C’est ainsi que la première aile d’avion fut transportée jusqu’au garage d’un ami ébéniste, et qu’elle devint l’élément-clé d’un premier bar en bois. Cette curiosité artistique fut par la suite vendue à Nairobi. «Pris au jeu, j’ai ensuite recherché d’autres carcasses d’avions.» raconte Stéphane Brosset. «J’ai un collègue sur place qui travaille sur des ailes d’avion, à Nairobi notre affaire occupe 3-4 travailleurs en permanence.» Nous avons dédié trois ans de travail à la création d’objets pour l’aménagement de bar. «Le nez ou l’aile sont des espaces vides. Nous avons cherché à aménager leur intérieur avec du bois noble de mahogany, une sorte d’acajou». Un travail énorme, lorsqu’on sait que le seul décapage d’une aile dure 3 mois. Pourtant la passion prime sur les affaires. «Le transport du matériel depuis l’Afrique nous coûte plus cher que les objets eux-mêmes, mais nous aimons ce que nous faisons!», sourit Stéphane Brosset.

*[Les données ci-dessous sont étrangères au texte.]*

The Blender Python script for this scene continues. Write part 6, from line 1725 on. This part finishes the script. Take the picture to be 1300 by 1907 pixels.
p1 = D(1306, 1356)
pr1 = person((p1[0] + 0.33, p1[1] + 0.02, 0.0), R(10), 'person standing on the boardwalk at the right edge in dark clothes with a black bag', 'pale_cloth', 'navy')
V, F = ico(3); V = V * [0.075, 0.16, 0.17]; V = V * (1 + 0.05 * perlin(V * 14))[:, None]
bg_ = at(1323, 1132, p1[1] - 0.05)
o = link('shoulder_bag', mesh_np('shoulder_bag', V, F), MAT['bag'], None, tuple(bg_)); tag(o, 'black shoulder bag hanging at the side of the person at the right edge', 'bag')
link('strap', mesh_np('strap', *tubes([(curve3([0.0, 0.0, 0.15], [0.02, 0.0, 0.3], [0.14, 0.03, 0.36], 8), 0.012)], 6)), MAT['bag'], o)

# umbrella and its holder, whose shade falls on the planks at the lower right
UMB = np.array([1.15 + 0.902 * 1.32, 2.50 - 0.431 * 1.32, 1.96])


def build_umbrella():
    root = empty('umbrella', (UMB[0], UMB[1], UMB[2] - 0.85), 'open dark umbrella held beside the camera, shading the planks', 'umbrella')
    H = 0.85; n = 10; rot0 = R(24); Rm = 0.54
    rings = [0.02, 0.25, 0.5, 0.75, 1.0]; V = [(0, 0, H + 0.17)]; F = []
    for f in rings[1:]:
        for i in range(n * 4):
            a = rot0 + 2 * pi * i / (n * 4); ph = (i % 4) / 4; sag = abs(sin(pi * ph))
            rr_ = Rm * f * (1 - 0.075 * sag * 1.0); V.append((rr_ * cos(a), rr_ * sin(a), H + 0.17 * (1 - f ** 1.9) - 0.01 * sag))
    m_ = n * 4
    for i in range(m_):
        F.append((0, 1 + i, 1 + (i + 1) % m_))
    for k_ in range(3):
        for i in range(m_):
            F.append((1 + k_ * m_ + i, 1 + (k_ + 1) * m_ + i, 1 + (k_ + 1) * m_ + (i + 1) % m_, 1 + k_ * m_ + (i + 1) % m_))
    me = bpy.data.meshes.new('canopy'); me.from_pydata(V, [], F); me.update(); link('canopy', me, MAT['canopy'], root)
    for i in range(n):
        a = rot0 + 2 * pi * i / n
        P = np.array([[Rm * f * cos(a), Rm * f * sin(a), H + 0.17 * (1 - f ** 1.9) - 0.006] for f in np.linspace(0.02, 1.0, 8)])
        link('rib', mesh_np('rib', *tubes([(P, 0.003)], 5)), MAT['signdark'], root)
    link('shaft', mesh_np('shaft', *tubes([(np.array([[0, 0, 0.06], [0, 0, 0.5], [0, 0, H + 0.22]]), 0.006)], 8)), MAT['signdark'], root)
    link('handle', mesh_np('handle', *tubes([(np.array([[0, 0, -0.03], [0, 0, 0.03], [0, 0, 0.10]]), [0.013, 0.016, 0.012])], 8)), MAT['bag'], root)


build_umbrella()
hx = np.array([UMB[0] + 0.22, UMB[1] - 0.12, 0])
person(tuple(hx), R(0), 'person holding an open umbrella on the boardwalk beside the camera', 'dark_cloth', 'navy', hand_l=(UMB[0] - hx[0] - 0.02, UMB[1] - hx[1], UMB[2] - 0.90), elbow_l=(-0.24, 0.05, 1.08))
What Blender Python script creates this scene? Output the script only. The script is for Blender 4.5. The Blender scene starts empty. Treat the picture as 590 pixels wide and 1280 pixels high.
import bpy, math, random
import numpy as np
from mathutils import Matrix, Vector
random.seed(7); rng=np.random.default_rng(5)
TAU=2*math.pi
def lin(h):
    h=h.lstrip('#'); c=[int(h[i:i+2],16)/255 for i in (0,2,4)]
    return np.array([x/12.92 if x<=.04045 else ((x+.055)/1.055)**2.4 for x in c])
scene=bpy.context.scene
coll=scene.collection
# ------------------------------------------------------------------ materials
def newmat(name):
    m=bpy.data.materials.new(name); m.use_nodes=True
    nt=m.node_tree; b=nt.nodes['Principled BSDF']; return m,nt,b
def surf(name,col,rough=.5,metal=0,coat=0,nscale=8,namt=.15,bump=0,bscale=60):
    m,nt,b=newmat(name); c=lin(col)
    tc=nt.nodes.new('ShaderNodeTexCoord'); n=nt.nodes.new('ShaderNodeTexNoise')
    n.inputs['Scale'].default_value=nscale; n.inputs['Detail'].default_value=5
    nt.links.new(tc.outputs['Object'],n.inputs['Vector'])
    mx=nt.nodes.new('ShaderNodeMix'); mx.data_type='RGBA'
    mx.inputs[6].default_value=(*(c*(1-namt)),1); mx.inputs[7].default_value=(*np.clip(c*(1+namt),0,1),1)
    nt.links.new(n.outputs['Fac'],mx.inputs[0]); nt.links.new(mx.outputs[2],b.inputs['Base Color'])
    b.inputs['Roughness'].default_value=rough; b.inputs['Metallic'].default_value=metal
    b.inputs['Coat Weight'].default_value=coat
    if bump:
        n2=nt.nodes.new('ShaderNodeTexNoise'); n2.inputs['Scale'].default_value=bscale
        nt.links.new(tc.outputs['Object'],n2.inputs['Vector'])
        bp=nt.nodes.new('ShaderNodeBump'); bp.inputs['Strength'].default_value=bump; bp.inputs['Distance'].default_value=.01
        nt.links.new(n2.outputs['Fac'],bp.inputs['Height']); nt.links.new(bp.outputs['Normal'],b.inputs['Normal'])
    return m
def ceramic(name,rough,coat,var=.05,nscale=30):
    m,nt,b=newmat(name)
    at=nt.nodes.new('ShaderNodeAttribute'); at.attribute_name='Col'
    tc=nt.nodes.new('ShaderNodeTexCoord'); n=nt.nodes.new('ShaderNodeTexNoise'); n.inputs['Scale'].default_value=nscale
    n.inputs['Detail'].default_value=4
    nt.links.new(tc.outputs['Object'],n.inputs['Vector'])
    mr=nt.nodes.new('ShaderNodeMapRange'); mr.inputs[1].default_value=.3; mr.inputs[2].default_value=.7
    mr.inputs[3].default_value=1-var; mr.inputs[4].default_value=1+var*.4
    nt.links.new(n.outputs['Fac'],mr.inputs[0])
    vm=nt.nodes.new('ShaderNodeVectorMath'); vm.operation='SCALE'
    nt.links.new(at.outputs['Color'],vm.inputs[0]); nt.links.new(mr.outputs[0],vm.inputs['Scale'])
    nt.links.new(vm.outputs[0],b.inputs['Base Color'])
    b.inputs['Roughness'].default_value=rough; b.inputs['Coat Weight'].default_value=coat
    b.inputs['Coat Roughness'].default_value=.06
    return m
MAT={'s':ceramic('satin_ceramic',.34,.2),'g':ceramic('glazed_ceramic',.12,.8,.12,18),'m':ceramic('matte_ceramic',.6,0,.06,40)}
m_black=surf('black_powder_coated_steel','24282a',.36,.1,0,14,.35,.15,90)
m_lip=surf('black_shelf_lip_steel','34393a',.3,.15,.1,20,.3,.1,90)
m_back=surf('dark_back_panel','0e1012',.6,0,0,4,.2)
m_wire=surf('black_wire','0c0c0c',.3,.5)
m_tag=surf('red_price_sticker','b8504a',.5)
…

L’idée originale de valoriser un déchet, un élément qui à priori n’intéresse personne (car les éléments mécaniques sont pillés les premiers, puis revendus à Nairobi), est une manière brillante d’allier créativité et conscience environnementale. Redonner vie aux avions crashés fait non seulement prospérer le commerce local, mais l’activité contribue également à nettoyer les plaines. Les objets revalorisés servent de décor original pour les bars et restaurants. A Nairobi, par exemple, on loue ces éléments pour créer des décors originaux dans les soirées de la jet set.

Valoriser les déchets de l’aviation au service de la culture, voilà ce qui pourrait être la mission de l’ajoulot Stéphane Brosset. Une passion née de ses voyages en Afrique.